Only the lines from the line containing "Build this scene" to the line containing "COL = SC.collection", with both of those lines, are to be repeated exactly. Leave the images out.

## EXCERPTED DATA:

-=-=-=-=-

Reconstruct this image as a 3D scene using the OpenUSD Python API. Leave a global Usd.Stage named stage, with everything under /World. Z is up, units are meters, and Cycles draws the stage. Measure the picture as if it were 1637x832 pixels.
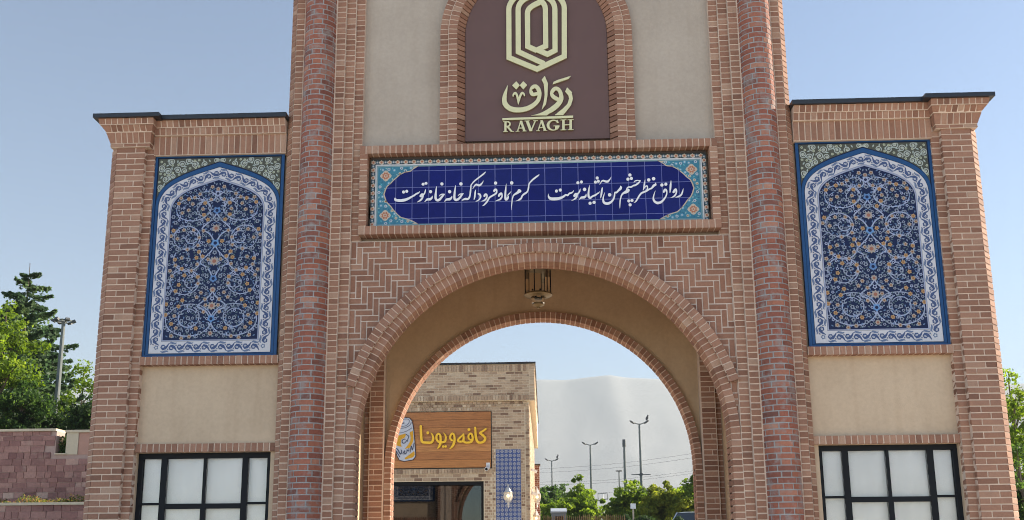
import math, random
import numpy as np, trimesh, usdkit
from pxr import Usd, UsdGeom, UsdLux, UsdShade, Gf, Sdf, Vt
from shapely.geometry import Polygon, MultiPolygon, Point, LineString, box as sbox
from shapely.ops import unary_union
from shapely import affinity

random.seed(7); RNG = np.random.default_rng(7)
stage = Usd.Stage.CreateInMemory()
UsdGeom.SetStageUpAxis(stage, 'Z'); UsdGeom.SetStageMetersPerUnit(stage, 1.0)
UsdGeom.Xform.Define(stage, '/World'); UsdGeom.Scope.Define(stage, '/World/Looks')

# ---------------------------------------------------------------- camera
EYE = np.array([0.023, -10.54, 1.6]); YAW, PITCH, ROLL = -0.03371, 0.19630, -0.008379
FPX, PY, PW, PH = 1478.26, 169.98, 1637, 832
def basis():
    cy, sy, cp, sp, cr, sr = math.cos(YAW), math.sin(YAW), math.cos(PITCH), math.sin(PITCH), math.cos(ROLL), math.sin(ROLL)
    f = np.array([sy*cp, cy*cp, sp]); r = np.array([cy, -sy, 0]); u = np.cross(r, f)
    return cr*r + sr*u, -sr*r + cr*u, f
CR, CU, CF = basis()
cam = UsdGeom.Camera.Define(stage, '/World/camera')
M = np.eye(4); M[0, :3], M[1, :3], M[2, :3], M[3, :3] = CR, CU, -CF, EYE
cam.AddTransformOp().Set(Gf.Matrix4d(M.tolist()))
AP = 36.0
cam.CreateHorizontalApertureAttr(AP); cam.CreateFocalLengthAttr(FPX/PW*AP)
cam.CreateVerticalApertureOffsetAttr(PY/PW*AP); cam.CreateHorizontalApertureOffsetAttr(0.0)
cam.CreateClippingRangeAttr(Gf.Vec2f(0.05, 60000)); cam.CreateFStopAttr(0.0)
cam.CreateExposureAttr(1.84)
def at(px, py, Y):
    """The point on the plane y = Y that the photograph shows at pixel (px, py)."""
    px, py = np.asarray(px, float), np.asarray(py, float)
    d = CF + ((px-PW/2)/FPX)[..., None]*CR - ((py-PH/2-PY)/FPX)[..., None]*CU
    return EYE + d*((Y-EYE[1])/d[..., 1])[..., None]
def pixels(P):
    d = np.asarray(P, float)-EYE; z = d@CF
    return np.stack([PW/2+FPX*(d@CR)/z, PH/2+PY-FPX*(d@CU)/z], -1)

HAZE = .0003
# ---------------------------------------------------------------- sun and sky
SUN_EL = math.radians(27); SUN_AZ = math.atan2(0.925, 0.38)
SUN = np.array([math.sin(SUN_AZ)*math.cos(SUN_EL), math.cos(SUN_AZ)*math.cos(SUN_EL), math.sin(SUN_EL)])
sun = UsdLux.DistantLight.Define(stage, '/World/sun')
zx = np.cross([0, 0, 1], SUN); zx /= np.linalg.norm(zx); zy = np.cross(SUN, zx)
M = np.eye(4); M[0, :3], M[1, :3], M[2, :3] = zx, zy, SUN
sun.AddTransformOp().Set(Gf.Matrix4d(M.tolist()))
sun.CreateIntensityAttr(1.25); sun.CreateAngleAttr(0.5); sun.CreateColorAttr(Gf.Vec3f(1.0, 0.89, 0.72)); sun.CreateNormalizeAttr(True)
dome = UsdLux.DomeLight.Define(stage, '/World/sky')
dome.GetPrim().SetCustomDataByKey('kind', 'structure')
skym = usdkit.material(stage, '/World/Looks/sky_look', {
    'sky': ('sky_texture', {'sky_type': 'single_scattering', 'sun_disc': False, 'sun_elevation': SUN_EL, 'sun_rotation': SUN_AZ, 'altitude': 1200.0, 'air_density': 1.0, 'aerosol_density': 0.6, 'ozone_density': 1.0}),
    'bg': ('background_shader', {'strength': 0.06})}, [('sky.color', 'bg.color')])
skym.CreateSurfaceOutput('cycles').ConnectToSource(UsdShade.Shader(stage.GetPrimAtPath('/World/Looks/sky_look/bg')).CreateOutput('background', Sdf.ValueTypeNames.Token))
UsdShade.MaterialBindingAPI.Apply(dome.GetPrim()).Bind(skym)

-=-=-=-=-

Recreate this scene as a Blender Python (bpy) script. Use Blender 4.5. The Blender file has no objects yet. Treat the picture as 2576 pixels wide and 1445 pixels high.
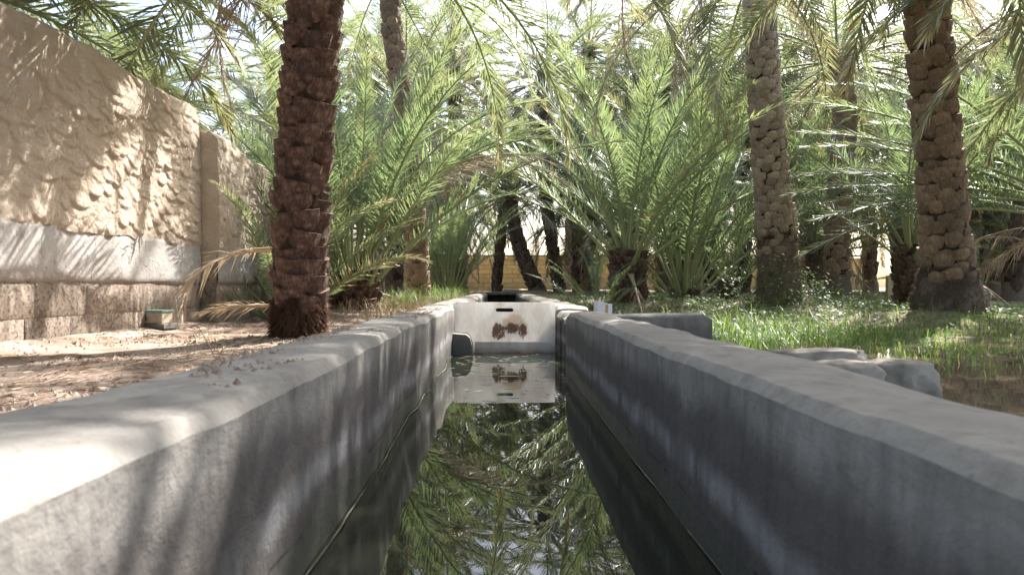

-=-=-=-=-

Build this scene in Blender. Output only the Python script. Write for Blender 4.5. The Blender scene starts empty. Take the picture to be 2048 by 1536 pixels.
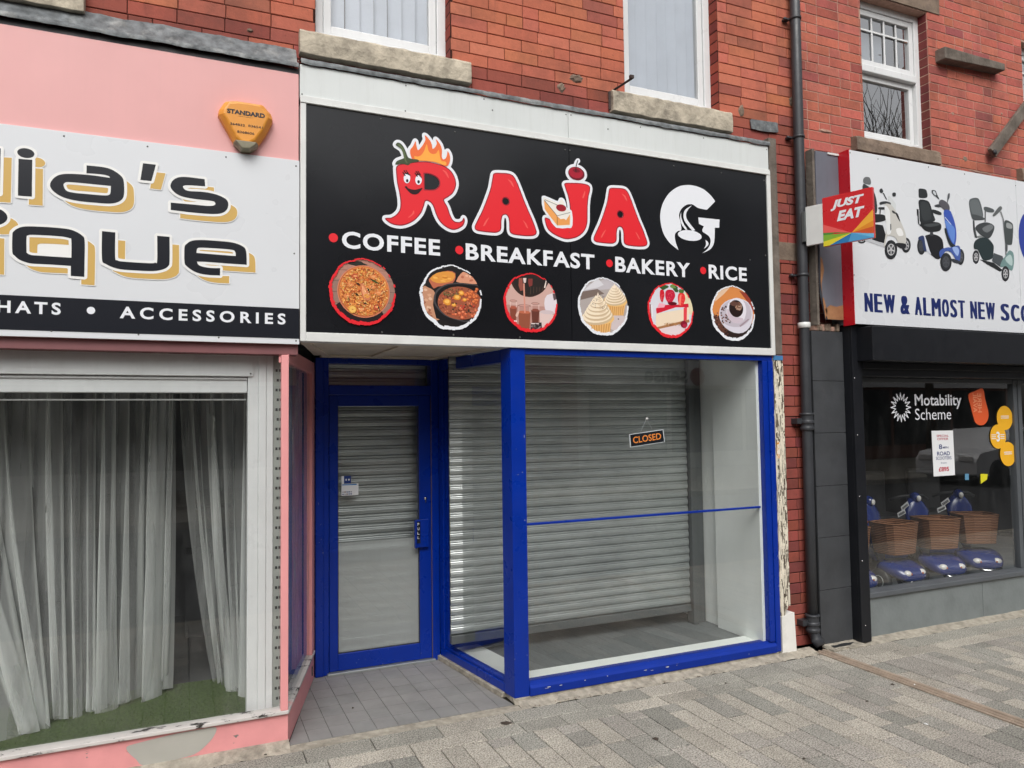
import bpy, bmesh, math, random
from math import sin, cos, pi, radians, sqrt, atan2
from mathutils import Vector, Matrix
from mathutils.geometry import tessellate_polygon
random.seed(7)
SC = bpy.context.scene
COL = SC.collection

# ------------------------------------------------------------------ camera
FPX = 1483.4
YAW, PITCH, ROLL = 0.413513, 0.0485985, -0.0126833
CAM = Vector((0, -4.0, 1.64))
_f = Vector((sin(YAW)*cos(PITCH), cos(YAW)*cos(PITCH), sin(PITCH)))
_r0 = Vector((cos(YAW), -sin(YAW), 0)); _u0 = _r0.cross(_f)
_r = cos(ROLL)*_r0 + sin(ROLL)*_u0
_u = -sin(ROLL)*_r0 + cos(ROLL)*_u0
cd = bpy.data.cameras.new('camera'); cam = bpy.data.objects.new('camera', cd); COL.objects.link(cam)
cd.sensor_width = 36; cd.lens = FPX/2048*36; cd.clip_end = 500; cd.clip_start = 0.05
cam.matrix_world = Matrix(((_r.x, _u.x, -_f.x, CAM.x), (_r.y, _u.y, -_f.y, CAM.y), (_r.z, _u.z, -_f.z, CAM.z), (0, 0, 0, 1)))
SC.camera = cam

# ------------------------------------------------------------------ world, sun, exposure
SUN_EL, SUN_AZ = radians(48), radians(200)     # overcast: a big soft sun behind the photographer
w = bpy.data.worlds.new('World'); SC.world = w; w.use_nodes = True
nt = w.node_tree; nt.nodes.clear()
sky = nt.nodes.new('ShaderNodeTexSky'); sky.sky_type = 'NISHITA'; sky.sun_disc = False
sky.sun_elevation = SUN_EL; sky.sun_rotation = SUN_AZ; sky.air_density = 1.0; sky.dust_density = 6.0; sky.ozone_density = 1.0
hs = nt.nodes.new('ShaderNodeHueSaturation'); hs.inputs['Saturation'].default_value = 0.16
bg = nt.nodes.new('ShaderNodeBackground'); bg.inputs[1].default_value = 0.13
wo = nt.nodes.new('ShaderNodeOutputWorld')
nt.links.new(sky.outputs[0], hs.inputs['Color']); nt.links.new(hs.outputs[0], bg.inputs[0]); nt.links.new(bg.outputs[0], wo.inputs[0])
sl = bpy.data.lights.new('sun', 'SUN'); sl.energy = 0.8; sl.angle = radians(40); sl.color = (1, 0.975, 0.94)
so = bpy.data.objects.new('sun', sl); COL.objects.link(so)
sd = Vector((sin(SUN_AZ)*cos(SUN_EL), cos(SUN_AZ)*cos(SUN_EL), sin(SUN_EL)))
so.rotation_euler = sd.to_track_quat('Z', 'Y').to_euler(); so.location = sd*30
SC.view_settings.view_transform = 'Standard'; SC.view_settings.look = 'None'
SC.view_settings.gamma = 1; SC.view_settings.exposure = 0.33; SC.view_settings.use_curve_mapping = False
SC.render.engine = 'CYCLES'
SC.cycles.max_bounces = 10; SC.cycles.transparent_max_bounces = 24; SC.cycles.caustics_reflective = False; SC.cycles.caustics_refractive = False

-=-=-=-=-

## ANSWER TO THE EXERCISE:
Build this scene in Blender. Output only the Python script. Write for Blender 4.5. The Blender scene starts empty. Take the picture to be 2048 by 1536 pixels.
import bpy, bmesh, math, random
from math import sin, cos, pi, radians, sqrt, atan2
from mathutils import Vector, Matrix
from mathutils.geometry import tessellate_polygon
random.seed(7)
SC = bpy.context.scene
COL = SC.collection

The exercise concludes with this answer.